What needs to be done: Print the listing from its top line through the line containing "scene=bpy.context.scene", nothing more, and leave out the pictures.

________

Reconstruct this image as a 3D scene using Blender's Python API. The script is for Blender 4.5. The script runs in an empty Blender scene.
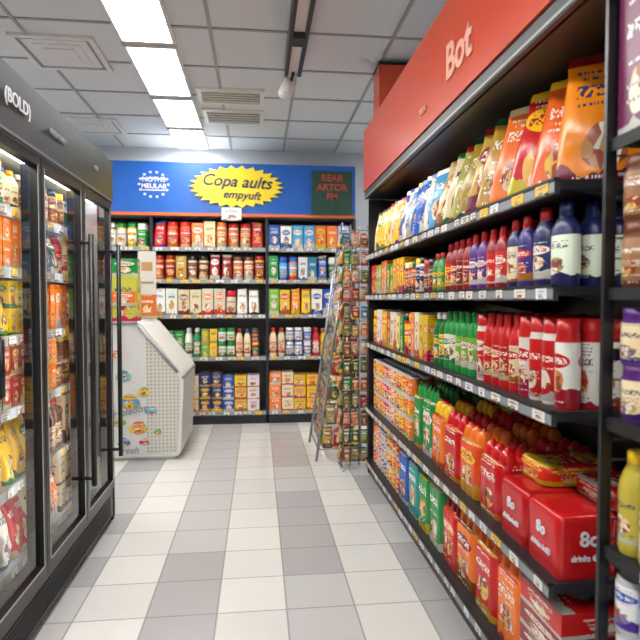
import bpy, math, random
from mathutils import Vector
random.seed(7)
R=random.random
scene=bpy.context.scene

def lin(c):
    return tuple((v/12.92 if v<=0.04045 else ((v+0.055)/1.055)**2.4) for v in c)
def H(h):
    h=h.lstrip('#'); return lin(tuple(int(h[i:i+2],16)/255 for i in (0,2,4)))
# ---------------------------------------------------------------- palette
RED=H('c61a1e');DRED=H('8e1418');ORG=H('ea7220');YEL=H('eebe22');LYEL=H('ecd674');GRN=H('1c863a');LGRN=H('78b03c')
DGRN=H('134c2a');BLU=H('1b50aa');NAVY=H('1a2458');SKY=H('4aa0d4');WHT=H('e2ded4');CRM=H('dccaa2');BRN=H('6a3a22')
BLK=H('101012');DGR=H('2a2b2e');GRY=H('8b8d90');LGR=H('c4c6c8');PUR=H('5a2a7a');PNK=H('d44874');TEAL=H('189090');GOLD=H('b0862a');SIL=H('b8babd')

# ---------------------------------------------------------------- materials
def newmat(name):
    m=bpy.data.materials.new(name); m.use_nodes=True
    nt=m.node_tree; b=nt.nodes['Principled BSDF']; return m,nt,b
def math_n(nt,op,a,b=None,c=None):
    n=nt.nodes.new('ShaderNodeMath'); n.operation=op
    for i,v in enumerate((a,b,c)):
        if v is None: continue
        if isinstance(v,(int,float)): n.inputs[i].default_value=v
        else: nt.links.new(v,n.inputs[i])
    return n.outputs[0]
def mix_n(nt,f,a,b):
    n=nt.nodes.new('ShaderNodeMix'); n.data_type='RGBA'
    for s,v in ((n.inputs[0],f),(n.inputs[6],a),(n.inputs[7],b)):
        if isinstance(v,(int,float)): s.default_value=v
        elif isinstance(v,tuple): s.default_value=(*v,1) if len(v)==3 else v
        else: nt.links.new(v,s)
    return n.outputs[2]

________

Right answer:
Reconstruct this image as a 3D scene using Blender's Python API. The script is for Blender 4.5. The script runs in an empty Blender scene.
import bpy, math, random
from mathutils import Vector
random.seed(7)
R=random.random
scene=bpy.context.scene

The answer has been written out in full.